Longboat Key is a long, narrow barrier island off the west coast of Florida, stretching between Anna Marie Island, off Bradenton, and Lido Key, off Sarasota. Angled NW to SE, its Gulf of Mexico side is lined with beaches while its eastern edge, along Sarasota Bay, is a mosaic of tidal marshes, mudflats, mangrove islands and residential developments; the latter are generally protected by seawalls and many are accessed by boat channels from the Bay.
The northwest tip of Longboat Key, known as Greer's Beach, is subject to regular sculpting by tropical storms and wave action. As a result, it often harbors a mix of tidal shallows and sand spits and has defied attempts to permanently restore its condition. While humans may prefer a wide, gently sloping beach for sun-bathing, beach games, fishing and shelling, the fickle nature of this shore appeals to marine birds, many of which nest and roost along this coast and find off-shore fishing to be productive, the result of changing and upwelling currents along and near the Longboat Inlet channel.
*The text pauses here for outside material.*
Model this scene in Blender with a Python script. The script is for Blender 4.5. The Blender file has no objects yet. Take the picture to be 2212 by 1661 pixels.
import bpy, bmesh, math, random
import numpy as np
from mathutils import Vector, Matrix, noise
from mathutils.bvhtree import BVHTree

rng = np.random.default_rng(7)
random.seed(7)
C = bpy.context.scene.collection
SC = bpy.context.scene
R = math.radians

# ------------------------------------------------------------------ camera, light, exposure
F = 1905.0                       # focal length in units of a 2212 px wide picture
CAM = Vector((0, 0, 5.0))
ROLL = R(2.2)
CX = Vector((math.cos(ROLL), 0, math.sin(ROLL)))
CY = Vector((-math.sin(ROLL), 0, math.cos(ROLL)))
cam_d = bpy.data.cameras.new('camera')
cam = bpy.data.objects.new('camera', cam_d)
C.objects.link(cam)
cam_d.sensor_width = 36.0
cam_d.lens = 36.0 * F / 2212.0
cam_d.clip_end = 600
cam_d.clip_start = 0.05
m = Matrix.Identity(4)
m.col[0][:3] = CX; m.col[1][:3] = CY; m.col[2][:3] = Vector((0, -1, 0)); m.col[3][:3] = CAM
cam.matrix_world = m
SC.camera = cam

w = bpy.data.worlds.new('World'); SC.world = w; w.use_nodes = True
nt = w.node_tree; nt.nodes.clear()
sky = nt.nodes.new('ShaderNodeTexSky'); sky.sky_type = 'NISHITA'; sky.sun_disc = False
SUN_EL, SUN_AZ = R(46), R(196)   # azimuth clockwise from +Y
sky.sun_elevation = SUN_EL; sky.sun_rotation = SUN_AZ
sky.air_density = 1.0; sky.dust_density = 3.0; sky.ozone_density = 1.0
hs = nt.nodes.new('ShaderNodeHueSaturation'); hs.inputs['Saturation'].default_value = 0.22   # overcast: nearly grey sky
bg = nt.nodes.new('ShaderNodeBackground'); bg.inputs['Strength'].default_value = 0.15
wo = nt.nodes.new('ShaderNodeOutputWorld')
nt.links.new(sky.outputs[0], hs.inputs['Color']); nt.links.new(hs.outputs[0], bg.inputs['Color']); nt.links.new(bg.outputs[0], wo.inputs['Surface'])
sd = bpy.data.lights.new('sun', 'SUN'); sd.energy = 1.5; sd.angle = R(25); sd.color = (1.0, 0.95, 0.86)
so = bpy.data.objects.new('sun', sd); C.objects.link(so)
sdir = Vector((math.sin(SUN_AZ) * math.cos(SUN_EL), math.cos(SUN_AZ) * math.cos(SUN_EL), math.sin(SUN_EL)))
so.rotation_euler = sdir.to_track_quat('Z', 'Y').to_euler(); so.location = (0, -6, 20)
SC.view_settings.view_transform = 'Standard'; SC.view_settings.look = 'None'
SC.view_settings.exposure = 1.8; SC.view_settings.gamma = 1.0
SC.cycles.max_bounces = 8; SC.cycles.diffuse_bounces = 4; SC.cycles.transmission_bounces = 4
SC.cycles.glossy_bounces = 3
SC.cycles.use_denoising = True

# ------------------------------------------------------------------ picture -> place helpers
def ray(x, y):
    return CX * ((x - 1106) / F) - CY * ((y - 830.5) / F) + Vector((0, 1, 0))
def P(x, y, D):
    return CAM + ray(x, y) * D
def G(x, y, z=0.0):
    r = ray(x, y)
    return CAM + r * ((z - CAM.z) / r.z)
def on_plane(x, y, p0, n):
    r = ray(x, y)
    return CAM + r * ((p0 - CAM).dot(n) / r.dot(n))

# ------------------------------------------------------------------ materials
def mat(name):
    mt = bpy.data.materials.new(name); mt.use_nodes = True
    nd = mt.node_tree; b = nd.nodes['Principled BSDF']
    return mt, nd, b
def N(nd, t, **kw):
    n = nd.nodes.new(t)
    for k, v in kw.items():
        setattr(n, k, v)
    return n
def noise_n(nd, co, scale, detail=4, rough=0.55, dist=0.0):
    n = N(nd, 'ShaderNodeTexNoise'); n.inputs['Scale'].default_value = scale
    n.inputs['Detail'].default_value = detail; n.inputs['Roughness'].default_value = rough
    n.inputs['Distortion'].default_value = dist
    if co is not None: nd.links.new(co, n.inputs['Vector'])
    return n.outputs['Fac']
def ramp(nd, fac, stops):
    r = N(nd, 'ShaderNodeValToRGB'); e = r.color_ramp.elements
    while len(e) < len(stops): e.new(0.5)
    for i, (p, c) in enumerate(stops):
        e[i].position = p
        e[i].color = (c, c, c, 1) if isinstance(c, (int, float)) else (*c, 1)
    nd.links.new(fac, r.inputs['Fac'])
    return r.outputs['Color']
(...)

This morning, large, mixed flocks of gulls, terns and shorebirds gathered along the beach; these included laughing gulls, Forster's, royal, Sandwich and least terns, black skimmers and a host of shorebirds, including willets, sanderlings, black-bellied plovers, red knots, ruddy turnstones and piping plovers. Brown pelicans, double crested cormorants, ospreys and northern gannets fed offshore and, to my delight, a large flock of black scoters moved up the coast. Great blue herons, yellow-crowned night herons and white ibis are also common in this area. For a naturalist, this shifting beach is among the most interesting sites on Longboat Key.